The solution combines the silicon Qualcomm developed for its small cell FSM 5G RAN platform with a beefier, macro-grade antenna module. The antenna module sports 256 elements and delivers up to 60 decibel-milliwatts (dBm) of peak Equivalent, Isotropically Radiated Power (EIRP) and up to 1 GHz of spectrum, Qualcomm said. 

“mmWave is the new kid in town from a 5G perspective,” said Qualcomm’s Gerardo Giaretta, VP of product management, in a briefing with press and analysts. 

“We are taking the baseband chipset of our small cell portfolio…and that is the baseband part. And the baseband part really drives the number of users that you can connect. Then we are developing brand new antenna modules which are really macro-grade antenna modules,” he said.

The company hopes the combination of power efficiency, size and cost will appeal to mobile operators looking at other macro solutions. Qualcomm expects to deliver samples to customers in the first calendar quarter of 2023, with widespread availability expected in the second half of the year.
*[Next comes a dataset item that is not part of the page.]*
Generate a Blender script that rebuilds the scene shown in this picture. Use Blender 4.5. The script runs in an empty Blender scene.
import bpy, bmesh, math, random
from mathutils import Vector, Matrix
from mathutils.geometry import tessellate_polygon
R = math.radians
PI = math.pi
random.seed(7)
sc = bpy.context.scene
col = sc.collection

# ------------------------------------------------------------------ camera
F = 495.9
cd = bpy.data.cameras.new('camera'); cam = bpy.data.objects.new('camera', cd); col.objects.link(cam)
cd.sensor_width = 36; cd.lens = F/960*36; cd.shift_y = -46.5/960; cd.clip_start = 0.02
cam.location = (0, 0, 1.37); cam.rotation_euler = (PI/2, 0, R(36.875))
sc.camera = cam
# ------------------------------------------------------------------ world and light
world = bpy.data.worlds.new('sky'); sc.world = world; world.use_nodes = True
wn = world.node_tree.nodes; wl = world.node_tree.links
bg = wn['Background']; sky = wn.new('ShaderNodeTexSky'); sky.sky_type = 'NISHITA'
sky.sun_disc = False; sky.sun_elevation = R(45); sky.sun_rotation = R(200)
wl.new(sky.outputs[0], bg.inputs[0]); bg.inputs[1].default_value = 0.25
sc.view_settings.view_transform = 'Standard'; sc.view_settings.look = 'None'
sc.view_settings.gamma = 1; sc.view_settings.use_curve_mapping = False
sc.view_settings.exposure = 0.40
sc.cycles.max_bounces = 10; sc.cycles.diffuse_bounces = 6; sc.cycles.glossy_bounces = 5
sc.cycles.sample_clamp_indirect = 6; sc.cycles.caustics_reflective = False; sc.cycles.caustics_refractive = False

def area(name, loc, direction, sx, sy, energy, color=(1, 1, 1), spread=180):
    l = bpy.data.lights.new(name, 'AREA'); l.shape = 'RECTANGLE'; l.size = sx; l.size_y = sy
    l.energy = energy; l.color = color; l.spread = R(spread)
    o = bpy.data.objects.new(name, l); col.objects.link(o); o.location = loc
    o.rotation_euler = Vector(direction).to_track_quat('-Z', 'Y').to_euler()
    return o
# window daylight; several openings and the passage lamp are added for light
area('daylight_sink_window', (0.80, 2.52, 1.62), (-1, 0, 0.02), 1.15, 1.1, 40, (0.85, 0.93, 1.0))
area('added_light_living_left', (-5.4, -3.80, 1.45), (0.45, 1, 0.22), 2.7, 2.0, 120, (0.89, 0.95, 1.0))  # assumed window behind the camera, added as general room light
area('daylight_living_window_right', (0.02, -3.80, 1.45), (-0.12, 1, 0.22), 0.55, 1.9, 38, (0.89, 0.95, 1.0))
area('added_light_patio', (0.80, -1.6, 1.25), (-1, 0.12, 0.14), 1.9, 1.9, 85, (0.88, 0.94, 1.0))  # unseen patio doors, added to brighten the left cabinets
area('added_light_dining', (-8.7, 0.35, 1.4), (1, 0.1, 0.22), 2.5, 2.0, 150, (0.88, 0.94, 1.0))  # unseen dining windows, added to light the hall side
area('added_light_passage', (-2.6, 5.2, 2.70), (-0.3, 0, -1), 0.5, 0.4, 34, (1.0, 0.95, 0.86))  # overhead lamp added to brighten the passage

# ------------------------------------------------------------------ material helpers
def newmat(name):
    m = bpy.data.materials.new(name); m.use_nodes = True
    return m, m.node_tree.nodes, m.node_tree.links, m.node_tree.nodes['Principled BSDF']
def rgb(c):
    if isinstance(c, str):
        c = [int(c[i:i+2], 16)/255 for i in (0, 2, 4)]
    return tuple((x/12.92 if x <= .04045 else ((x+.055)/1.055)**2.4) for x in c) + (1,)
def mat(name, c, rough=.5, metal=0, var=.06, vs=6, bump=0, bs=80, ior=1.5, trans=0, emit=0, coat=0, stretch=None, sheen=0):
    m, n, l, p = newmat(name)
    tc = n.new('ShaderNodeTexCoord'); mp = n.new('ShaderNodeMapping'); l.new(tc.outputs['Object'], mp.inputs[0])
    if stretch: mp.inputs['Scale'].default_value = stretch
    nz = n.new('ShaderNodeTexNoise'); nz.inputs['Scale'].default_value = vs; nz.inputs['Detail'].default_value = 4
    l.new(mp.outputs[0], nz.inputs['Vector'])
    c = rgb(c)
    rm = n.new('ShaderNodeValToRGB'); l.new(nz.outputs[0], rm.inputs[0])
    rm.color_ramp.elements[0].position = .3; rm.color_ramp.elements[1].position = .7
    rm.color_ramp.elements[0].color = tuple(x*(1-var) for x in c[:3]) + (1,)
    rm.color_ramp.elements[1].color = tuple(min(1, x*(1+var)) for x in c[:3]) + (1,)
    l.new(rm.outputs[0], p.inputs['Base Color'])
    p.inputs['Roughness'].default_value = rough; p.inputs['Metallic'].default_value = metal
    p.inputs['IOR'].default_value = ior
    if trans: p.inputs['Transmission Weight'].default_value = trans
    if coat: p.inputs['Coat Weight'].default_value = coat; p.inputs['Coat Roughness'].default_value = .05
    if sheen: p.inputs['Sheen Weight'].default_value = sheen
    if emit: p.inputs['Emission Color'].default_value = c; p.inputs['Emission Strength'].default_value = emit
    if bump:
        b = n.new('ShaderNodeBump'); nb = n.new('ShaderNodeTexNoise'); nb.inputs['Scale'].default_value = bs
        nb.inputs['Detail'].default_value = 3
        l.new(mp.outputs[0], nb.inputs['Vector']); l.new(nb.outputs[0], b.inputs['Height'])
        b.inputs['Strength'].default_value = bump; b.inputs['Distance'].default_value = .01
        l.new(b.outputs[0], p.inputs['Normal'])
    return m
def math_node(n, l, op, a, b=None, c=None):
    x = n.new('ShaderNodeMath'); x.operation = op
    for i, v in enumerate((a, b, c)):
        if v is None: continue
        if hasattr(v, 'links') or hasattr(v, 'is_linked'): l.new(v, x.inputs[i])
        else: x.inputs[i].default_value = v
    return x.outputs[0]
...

Qualcomm met Wall Street analyst consensus, but lowered guidance for its most recently reported earnings in November. Qualcomm warned of a rapid deterioration in demand and an easing of supply chain constraints across the semiconductor industry; both factors have contributed to an elevated channel inventory, the company said. Qualcomm CDMA Technologies, or QCT, remains “the growth engine of the company,” according to Qualcomm president and CEO Cristiano Amon, who also cited the company’s burgeoning automotive efforts, which grew 58% year over year. Amon said during a conference call with analysts that despite some headwinds, the company continues to progress “from a wireless communications company for the mobile industry to a connected processor company for the intelligent edge.”